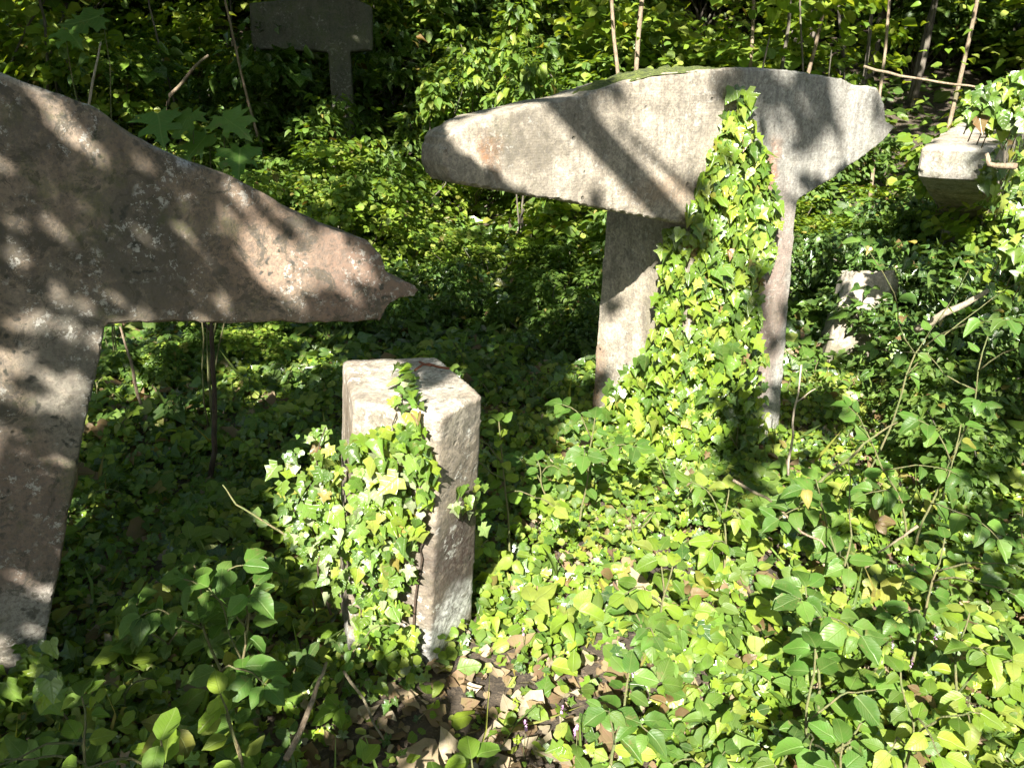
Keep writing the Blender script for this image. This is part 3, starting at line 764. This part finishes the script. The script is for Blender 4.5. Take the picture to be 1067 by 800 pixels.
# maple seedlings with big lobed leaves
def maple(px, py, y, spots, size, label):
    b = on_y(px, py, y); b.z = ground_z(b.x, b.y); r = empty('maple_seedling', b, label, 'seedling')
    pos, nr, tp_ = [], [], []; paths = []
    for (qx, qy) in spots:
        p = on_y(qx, qy, y + random.uniform(-.05, .05)) - b; pos.append(p); nr.append((random.gauss(0, .2), -.75, 1)); tp_.append((random.gauss(0, .5), -.3, -.5))
        paths.append(wob_path((0, 0, -.05), p, .005, .002, 8, .06))
    link('leaves', leaves('leaves', T_MAPLE, pos, nr, tp_, np.full(len(pos), size), colors(len(pos), DOG, 0)), M_LEAF, r)
    link('stem', tube('stem', paths, 5), M_STEM, r)
maple(200, 300, 3.6, [(165, 120), (200, 118), (232, 122), (215, 142), (250, 155)], .17, 'maple seedling with broad lobed leaves above the left support')
maple(90, 200, 4.3, [(70, 30), (104, 18)], .19, 'maple shoot with two lobed leaves high over the left support')

# flowers
M_PINK = N('petal'); M_PINK.b.inputs['Base Color'].default_value = (.42, .22, .40, 1); M_PINK = M_PINK.m
for (px, py) in [(545, 655), (548, 760), (645, 765), (660, 700), (975, 665), (950, 690), (930, 672), (1040, 690), (690, 655), (585, 745), (600, 765)]:
    p = on_z(px, py, .11); b = Vector((p.x, p.y, ground_z(p.x, p.y)))
    r = empty('wildflower', b, 'tiny pinkish wildflower blooming in the sunny weeds', 'flower', 'wildflowers in the weeds')
    link('stem', tube('stem', [wob_path((0, 0, 0), (0, 0, .11), .0015, .001, 4, .1)], 4), M_STEM, r)
    n = 9; a = rdir(n); ps_ = np.array([(0, 0, .10 + .004 * i) for i in range(n)])
    link('petals', leaves('petals', T_OVAL, ps_, a * .7 + np.array([0, -.3, .8]), a, .009, np.full((n, 3), .5)), M_PINK, r)

# ------------------------------------------------------------------ sticks, saplings, twigs
def stick(name, pts, r, label, mat, y=None, cat='stick', twigs=(), group=None):
    P = [on_y(px, py, yy) for px, py, yy in pts]; b = P[0].copy()
    path = []
    for a_, b_ in zip(P, P[1:]):
        for s in range(4):
            q = a_.lerp(b_, s / 4); path.append(q + Vector((noise.noise(q * 9), noise.noise(q * 9 + Vector((5, 0, 0))), noise.noise(q * 9 + Vector((0, 7, 0))))) * .012)
    path.append(P[-1]); n = len(path); me = tube(name, [[(p - b, r * (1 - .55 * i / n)) for i, p in enumerate(path)]] + [wob_path(on_y(*t[0]) - b, on_y(*t[1]) - b, r * .5, r * .25, 6, .05) for t in twigs], 7)
    o = link(name, me, mat); o.location = b; return tag(o, label, cat, group)
stick('bare_stick', [(90, 125, 3.3), (100, 75, 3.32), (105, 44, 3.34)], .006, 'pale upright stick behind the sloping top of the left support', M_PALE)
stick('bare_stick', [(166, 130, 4.4), (176, 100, 4.4), (195, 80, 4.35), (217, 58, 4.3)], .012, 'bent brown stick in the dark gap above the left support', M_TWIG)
stick('bare_stick', [(214, 520, 3.2), (224, 470, 3.2), (222, 400, 3.2), (219, 335, 3.2), (225, 300, 3.25)], .014, 'dark thin stem standing under the arm of the left support', M_DARKTWIG, cat='stem', twigs=[((220, 345, 3.2), (208, 330, 3.2))])
stick('bare_stick', [(146, 420, 3.4), (135, 375, 3.4), (125, 340, 3.4)], .008, 'thin pale stalk leaning under the left support arm', M_TWIG)
stick('bramble_stem', [(300, 560, 1.95), (275, 545, 1.95), (245, 525, 1.98), (232, 505, 2.0)], .0035, 'curling green bramble stem left of the pillar', M_STEM, cat='stem')
stick('bramble_stem', [(822, 495, 3.0), (826, 440, 3.0), (835, 380, 3.0)], .006, 'thin tan stalk rising beside the right edge of the pale support', M_PALE, cat='stem', twigs=[((828, 420, 3.0), (850, 405, 3.0))])
stick('bramble_stem', [(765, 500, 2.4), (800, 520, 2.3), (835, 552, 2.15), (860, 570, 2.1)], .0055, 'reddish tan bramble stem lying over the leaves before the support', M_TWIG, cat='stem')
stick('bramble_stem', [(835, 525, 2.35), (870, 490, 2.45), (900, 460, 2.5), (935, 440, 2.55)], .006, 'pale green woody stem among the broad dogwood leaves', M_STEM, cat='stem')
stick('bramble_stem', [(955, 550, 2.1), (940, 562, 2.1), (915, 575, 2.1)], .005, 'short tan twig near the right edge in the weeds', M_TWIG, cat='twig')
stick('fallen_branch', [(1090, 172, 3.8), (1060, 175, 3.8), (1030, 172, 3.85), (1028, 160, 3.87)], .018, 'light brown branch jutting in from the right below the concrete arm', M_TWIG, cat='branch')
stick('fallen_branch', [(955, 345, 3.6), (985, 325, 3.5), (1008, 315, 3.45), (1030, 302, 3.4)], .02, 'broken branch with a pale snapped end in the hollow at right', M_PALE, cat='branch')
stick('fallen_branch', [(300, 790, 1.25), (325, 730, 1.4), (340, 690, 1.55)], .007, 'brown twig lying on the litter before the pillar', M_TWIG, cat='twig')
stick('fallen_branch', [(360, 700, 1.6), (385, 740, 1.45), (400, 770, 1.35)], .004, 'thin forked twig on the ground under the pillar', M_TWIG, cat='twig')
stick('fallen_branch', [(900, 70, 6.5), (950, 82, 6.3), (1010, 90, 6.1), (1067, 98, 6)], .011, 'long thin branch lying across the dark background at upper right', M_TWIG, cat='branch')
stick('bare_stick', [(880, 590, 1.9), (887, 560, 1.95), (884, 480, 2.2)], .003, 'hair-thin pale stalk standing in the sunny weeds', M_STEM, cat='stalk')

# ------------------------------------------------------------------ background bushes (copies of four)
def make_bush(n, rad, h, size, tpl, pal, seed):
    rs = np.random.default_rng(seed); k_ = 14
    cl = np.stack([rs.uniform(-1, 1, k_) * rad, rs.uniform(-1, 1, k_) * rad, rs.uniform(.15, 1, k_) * h], 1); cr = rs.uniform(.18, .42, k_) * rad * 1.1
    w_ = rs.integers(0, k_, n); d = rs.normal(0, 1, (n, 3)); d /= np.linalg.norm(d, axis=1, keepdims=True)
    # leaves gather on flat layered sprays inside each clump
    lay = rs.uniform(-1, 1, (k_, 6)); li = rs.integers(0, 6, n)
    P = cl[w_] + d * (cr[w_] * rs.uniform(.2, 1, n) ** .5)[:, None]
    P[:, 2] = cl[w_, 2] + lay[w_, li] * cr[w_] * .9 + rs.normal(0, .02, n)
    P[:, 2] = np.maximum(P[:, 2], .02)
    nr = d * .25 + np.array([0, -.25, 1.]) + rs.normal(0, .35, (n, 3)); tp_ = d + np.array([0, 0, -.3])
    me = leaves('leaves', tpl, P, nr, tp_, size * np.exp(rs.normal(0, .25, n)), colors(n, pal, .03))
    paths = [wob_path((0, 0, -.1), cl[i], .012, .004, 6, .1) for i in range(k_)]
    st = tube('stems', paths, 5)
    return me, st
BUSH = []; DOMES = []
for i, (n, rad, h, size, tpl, pal) in enumerate([(2600, .75, 1.0, .065, T_OVAL, PAL), (2800, .8, .8, .06, T_ROUND, LIME), (2200, .6, 1.5, .075, T_OVAL, np.vstack([PAL, LIME])), (2600, .9, .7, .065, T_IVY2, IVYPAL)]):
    a_, b_ = make_bush(n, rad, h, size, tpl, pal, 40 + i)
    BUSH.append((a_, b_))
def bush(i, x, y, s, label, group='bushes under the trees'):
    r = empty('bush', (x, y, ground_z(x, y) - .02), label, 'bush', group, rz=random.uniform(0, 6.28)); r.scale = (s, s, s * random.uniform(.85, 1.2)); DOMES.append((x, y, ground_z(x, y), (.85, .9, .7, 1.0)[i] * s * .9, (1.0, .8, 1.5, .7)[i] * s))
    link('leaves', BUSH[i][0], M_LEAF if i < 3 else M_IVY, r); link('stems', BUSH[i][1], M_BARK, r)
def bpx(i, px, y, s, label=None, group='bushes under the trees'):
    p = on_y(px, 200, y); bush(i, p.x, y, s, label or 'leafy bush in the tangled undergrowth behind the concrete supports', group)
BL = [(0, 330, 7.0, .9, 'leafy bush behind the tip of the left support, below the distant shaded support'), (1, 420, 7.4, .9, 'round-leaved lime bush behind and left of the pale crossbeam tip'), (2, 450, 8.2, .9, 'taller bush rising at the back above the gap between the two supports'), (1, 300, 5.8, .6, 'small bush with round sunny leaves above the sloping left crossbeam'), (0, 480, 8.0, .9, 'bush directly behind the thin left end of the pale crossbeam'), (2, 550, 7.0, .85, 'tall bush showing over the left half of the pale crossbeam'), (0, 590, 5.6, .6, 'bush seen under the pale crossbeam just left of its leg'), (1, 640, 6.6, .9, 'bush behind the two thin saplings above the pale crossbeam'), (0, 560, 4.9, .45, 'small bush in the gap below the pale crossbeam, nearest to its leg'),
 (0, 760, 7.6, .9, 'bush peeping over the highest point of the pale crossbeam'), (1, 840, 6.8, .6, 'small bush behind the right half of the pale crossbeam'), (0, 930, 6.2, .5, 'bush between the pale crossbeam end and the jutting concrete arm'), (3, 880, 5.6, .55, 'ivy-leaved bush above the concrete stump'), (3, 980, 5.6, .7, 'ivy-leaved bush behind the jutting concrete arm'), (1, 1040, 5.4, .9, 'big lime bush at the right edge above the jutting arm'), (2, 1060, 6.2, .9, 'tallest bush at the upper right corner'), (0, 250, 6.3, .6, 'bush behind the maple seedling over the left crossbeam'), (3, 200, 5.2, .6, 'low ivy-leaved bush behind the slope of the left crossbeam'), (0, 140, 6.0, .7, 'dark bush behind the pale upright stick at upper left'), (3, 60, 5.5, .7, 'dark ivy-leaved bush behind the top of the left support'),
 (1, 510, 6.0, .5, 'small lime bush below the left part of the pale crossbeam'), (3, 440, 5.2, .5, 'low ivy-leaved bush between the left support tip and the pale crossbeam'), (0, 700, 6.2, .8, 'bush hidden behind the ivy-clad leg of the pale support'), (0, 340, 4.9, .4, 'small bush seen under the arm of the left support, nearest its tip'), (1, 240, 4.4, .35, 'small lime bush under the middle of the left support arm'), (0, 160, 4.3, .35, 'small bush under the left support arm beside its stem'), (3, 1035, 4.5, .75, 'ivy mound below the jutting concrete arm at the right edge'), (3, 1020, 4.9, .5, 'ivy mound hiding the foot of the jutting concrete arm'), (3, 1090, 4.0, .7, 'ivy mound cut by the right edge beside the broken branch'), (0, 1080, 3.2, .5, 'nearest bush at the right edge in the dark hollow'), (3, 610, 4.7, .4, 'ivy mound at the far foot of the pale support leg'),
 (1, 370, 6.2, .7, 'lime bush in dappled sun just right of the left support tip'), (3, 985, 4.75, .42, 'small ivy mound directly under the lit end of the jutting concrete arm'), (0, 318, 8.2, .62, 'dark bush hiding the lower part of the distant shaded support'), (0, 283, 8.4, 1.1, 'dark leafy bush covering the left end of the distant shaded support'), (0, 236, 7.8, .7, 'dark bush left of the distant shaded support'), (2, 500, 9.0, 1.0, 'high bush filling the top of the frame left of the thin saplings'), (0, 860, 8.2, .9, 'dark bush behind the right end of the pale crossbeam')]
for (i, px, y, s, lb) in BL: bpx(i, px, y, s, lb)
for q in range(110):
    y = random.uniform(8.6, 17); x = random.uniform(-1, 1) * (.75 * y + 1)
    if 9 > y > 8 and abs(x + 1.6) < .8: continue
    pr = project((x, y, 2))
    if pr and pr[0] < 290 and y < 14 and random.random() < .35: continue
    if pr and 250 < pr[0] < 410 and y < 10.2: continue
    if pr and 800 < pr[0] < 1010 and y < 14 and random.random() < .6: continue
    bush(random.randint(0, 3), x, y, random.uniform(1.0, 1.9), 'large dark shrub under the forest trees beyond the clearing', 'shrubs under the far trees')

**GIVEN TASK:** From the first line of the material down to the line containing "link('petals', leaves('petals', T_OVAL, ps_, a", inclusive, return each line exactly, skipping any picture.

**RESPONSE BELOW:**
Keep writing the Blender script for this image. This is part 3, starting at line 764. This part finishes the script. The script is for Blender 4.5. Take the picture to be 1067 by 800 pixels.
# maple seedlings with big lobed leaves
def maple(px, py, y, spots, size, label):
    b = on_y(px, py, y); b.z = ground_z(b.x, b.y); r = empty('maple_seedling', b, label, 'seedling')
    pos, nr, tp_ = [], [], []; paths = []
    for (qx, qy) in spots:
        p = on_y(qx, qy, y + random.uniform(-.05, .05)) - b; pos.append(p); nr.append((random.gauss(0, .2), -.75, 1)); tp_.append((random.gauss(0, .5), -.3, -.5))
        paths.append(wob_path((0, 0, -.05), p, .005, .002, 8, .06))
    link('leaves', leaves('leaves', T_MAPLE, pos, nr, tp_, np.full(len(pos), size), colors(len(pos), DOG, 0)), M_LEAF, r)
    link('stem', tube('stem', paths, 5), M_STEM, r)
maple(200, 300, 3.6, [(165, 120), (200, 118), (232, 122), (215, 142), (250, 155)], .17, 'maple seedling with broad lobed leaves above the left support')
maple(90, 200, 4.3, [(70, 30), (104, 18)], .19, 'maple shoot with two lobed leaves high over the left support')

# flowers
M_PINK = N('petal'); M_PINK.b.inputs['Base Color'].default_value = (.42, .22, .40, 1); M_PINK = M_PINK.m
for (px, py) in [(545, 655), (548, 760), (645, 765), (660, 700), (975, 665), (950, 690), (930, 672), (1040, 690), (690, 655), (585, 745), (600, 765)]:
    p = on_z(px, py, .11); b = Vector((p.x, p.y, ground_z(p.x, p.y)))
    r = empty('wildflower', b, 'tiny pinkish wildflower blooming in the sunny weeds', 'flower', 'wildflowers in the weeds')
    link('stem', tube('stem', [wob_path((0, 0, 0), (0, 0, .11), .0015, .001, 4, .1)], 4), M_STEM, r)
    n = 9; a = rdir(n); ps_ = np.array([(0, 0, .10 + .004 * i) for i in range(n)])
    link('petals', leaves('petals', T_OVAL, ps_, a * .7 + np.array([0, -.3, .8]), a, .009, np.full((n, 3), .5)), M_PINK, r)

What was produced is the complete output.